Body type is where trust gets earned. A dashboard caller can't afford a font that fatigues at paragraph three — every line has to read clean on surface-1 at a glance and on a 4K monitor at three feet.
DM Sans carries the body load because it survives both places. Tall x-height for glanceable labels, friendly terminals for long-form marketing, disambiguated I / l / 1 for numerics that get compared against carrier IDs. No dropped characters, no fashion quirks.
We set lead copy at 22 / 33 and rely on text-wrap: pretty to keep the last lines from orphaning. Body runs at 16 / 26, capped at 70 ch — tight enough to keep the eye tracking, loose enough that stats breathe inside the paragraph.
Running prose supports emphasis via bold for key terms and italic for titles like On the Air.

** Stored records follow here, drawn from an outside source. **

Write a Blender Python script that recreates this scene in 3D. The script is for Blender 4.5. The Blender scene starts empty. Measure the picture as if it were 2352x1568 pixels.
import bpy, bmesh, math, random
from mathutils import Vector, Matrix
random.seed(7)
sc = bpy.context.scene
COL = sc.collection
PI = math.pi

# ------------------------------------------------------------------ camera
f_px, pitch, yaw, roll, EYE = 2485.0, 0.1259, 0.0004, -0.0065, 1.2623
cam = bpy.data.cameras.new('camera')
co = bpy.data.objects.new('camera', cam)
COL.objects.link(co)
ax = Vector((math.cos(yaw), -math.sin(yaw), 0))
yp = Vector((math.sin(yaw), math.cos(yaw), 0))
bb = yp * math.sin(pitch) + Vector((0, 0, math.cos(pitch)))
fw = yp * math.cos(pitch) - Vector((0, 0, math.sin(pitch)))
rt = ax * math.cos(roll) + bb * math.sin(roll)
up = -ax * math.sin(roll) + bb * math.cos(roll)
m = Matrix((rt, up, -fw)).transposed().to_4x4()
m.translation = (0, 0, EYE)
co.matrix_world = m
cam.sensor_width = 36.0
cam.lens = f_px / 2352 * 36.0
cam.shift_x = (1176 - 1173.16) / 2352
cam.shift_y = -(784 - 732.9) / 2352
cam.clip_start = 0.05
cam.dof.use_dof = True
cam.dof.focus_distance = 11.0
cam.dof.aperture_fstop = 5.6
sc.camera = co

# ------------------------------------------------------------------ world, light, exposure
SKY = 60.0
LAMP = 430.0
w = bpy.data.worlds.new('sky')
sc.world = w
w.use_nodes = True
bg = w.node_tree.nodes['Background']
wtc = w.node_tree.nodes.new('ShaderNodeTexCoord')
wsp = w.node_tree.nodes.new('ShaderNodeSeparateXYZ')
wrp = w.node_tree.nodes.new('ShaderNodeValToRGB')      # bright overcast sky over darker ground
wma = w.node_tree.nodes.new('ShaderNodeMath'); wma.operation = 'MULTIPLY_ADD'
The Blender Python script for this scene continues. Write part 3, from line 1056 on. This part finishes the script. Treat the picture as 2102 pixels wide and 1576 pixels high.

Links such as carrier partners use brand-hover underline. Inline code like POST /api/call renders mono. You can highlight a phrase the user searched for.
Footnotes and asides sit at 12.5 px muted — still AA on surface-1.
"We cut voicemail-to-live-conversation in half the week we switched."
— Ops lead, carrier customer
The measure of a column is the number of characters per line. At 16 px body with DM Sans, a column 380 px wide lands at roughly 62 characters — inside the 45–75 ch comfort band for sustained reading.
When a layout exceeds 720 px of reading-width, split it into two columns before the eye has to physically track across the page. Column rules use 1px dashed var(--md-border-subtle) — a quiet shepherd.
On narrow viewports, columns collapse at 960 px. Below that, a single column of body-md carries the load.